Transcribe the listing word for word.
____ GIVEN INFORMATION
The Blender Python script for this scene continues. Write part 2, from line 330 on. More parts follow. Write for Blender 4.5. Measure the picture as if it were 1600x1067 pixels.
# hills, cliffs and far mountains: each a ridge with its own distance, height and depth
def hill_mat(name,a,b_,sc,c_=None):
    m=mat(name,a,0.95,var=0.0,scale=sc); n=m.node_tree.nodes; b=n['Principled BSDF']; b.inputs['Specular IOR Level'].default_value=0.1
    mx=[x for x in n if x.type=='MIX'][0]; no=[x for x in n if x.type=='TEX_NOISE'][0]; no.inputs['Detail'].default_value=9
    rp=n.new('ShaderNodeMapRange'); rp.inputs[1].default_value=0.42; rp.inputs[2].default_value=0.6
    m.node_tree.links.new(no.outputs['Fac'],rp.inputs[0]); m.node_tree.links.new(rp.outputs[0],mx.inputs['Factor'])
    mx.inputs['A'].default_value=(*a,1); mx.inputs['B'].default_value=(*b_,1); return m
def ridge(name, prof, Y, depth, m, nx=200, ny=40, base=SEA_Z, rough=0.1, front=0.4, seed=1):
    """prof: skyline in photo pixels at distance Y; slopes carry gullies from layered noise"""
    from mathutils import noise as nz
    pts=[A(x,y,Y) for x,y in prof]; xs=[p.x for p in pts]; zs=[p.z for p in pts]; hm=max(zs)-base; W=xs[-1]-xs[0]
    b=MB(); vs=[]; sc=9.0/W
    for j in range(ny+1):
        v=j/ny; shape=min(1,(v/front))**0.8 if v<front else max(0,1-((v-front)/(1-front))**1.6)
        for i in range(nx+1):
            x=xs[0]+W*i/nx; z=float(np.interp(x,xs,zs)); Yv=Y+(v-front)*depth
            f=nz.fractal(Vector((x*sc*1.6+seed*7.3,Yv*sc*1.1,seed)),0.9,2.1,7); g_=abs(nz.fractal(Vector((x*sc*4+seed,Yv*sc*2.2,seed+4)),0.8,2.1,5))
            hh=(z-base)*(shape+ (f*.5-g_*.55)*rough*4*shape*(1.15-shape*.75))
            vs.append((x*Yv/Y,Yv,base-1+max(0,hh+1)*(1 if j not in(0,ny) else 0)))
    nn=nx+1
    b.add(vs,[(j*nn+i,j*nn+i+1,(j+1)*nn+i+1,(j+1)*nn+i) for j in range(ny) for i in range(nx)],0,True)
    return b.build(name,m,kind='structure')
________
*THE SOLUTION*
The Blender Python script for this scene continues. Write part 2, from line 330 on. More parts follow. Write for Blender 4.5. Measure the picture as if it were 1600x1067 pixels.
# hills, cliffs and far mountains: each a ridge with its own distance, height and depth
def hill_mat(name,a,b_,sc,c_=None):
    m=mat(name,a,0.95,var=0.0,scale=sc); n=m.node_tree.nodes; b=n['Principled BSDF']; b.inputs['Specular IOR Level'].default_value=0.1
    mx=[x for x in n if x.type=='MIX'][0]; no=[x for x in n if x.type=='TEX_NOISE'][0]; no.inputs['Detail'].default_value=9
    rp=n.new('ShaderNodeMapRange'); rp.inputs[1].default_value=0.42; rp.inputs[2].default_value=0.6
    m.node_tree.links.new(no.outputs['Fac'],rp.inputs[0]); m.node_tree.links.new(rp.outputs[0],mx.inputs['Factor'])
    mx.inputs['A'].default_value=(*a,1); mx.inputs['B'].default_value=(*b_,1); return m
def ridge(name, prof, Y, depth, m, nx=200, ny=40, base=SEA_Z, rough=0.1, front=0.4, seed=1):
    """prof: skyline in photo pixels at distance Y; slopes carry gullies from layered noise"""
    from mathutils import noise as nz
    pts=[A(x,y,Y) for x,y in prof]; xs=[p.x for p in pts]; zs=[p.z for p in pts]; hm=max(zs)-base; W=xs[-1]-xs[0]
    b=MB(); vs=[]; sc=9.0/W
    for j in range(ny+1):
        v=j/ny; shape=min(1,(v/front))**0.8 if v<front else max(0,1-((v-front)/(1-front))**1.6)
        for i in range(nx+1):
            x=xs[0]+W*i/nx; z=float(np.interp(x,xs,zs)); Yv=Y+(v-front)*depth
            f=nz.fractal(Vector((x*sc*1.6+seed*7.3,Yv*sc*1.1,seed)),0.9,2.1,7); g_=abs(nz.fractal(Vector((x*sc*4+seed,Yv*sc*2.2,seed+4)),0.8,2.1,5))
            hh=(z-base)*(shape+ (f*.5-g_*.55)*rough*4*shape*(1.15-shape*.75))
            vs.append((x*Yv/Y,Yv,base-1+max(0,hh+1)*(1 if j not in(0,ny) else 0)))
    nn=nx+1
    b.add(vs,[(j*nn+i,j*nn+i+1,(j+1)*nn+i+1,(j+1)*nn+i) for j in range(ny) for i in range(nx)],0,True)
    return b.build(name,m,kind='structure')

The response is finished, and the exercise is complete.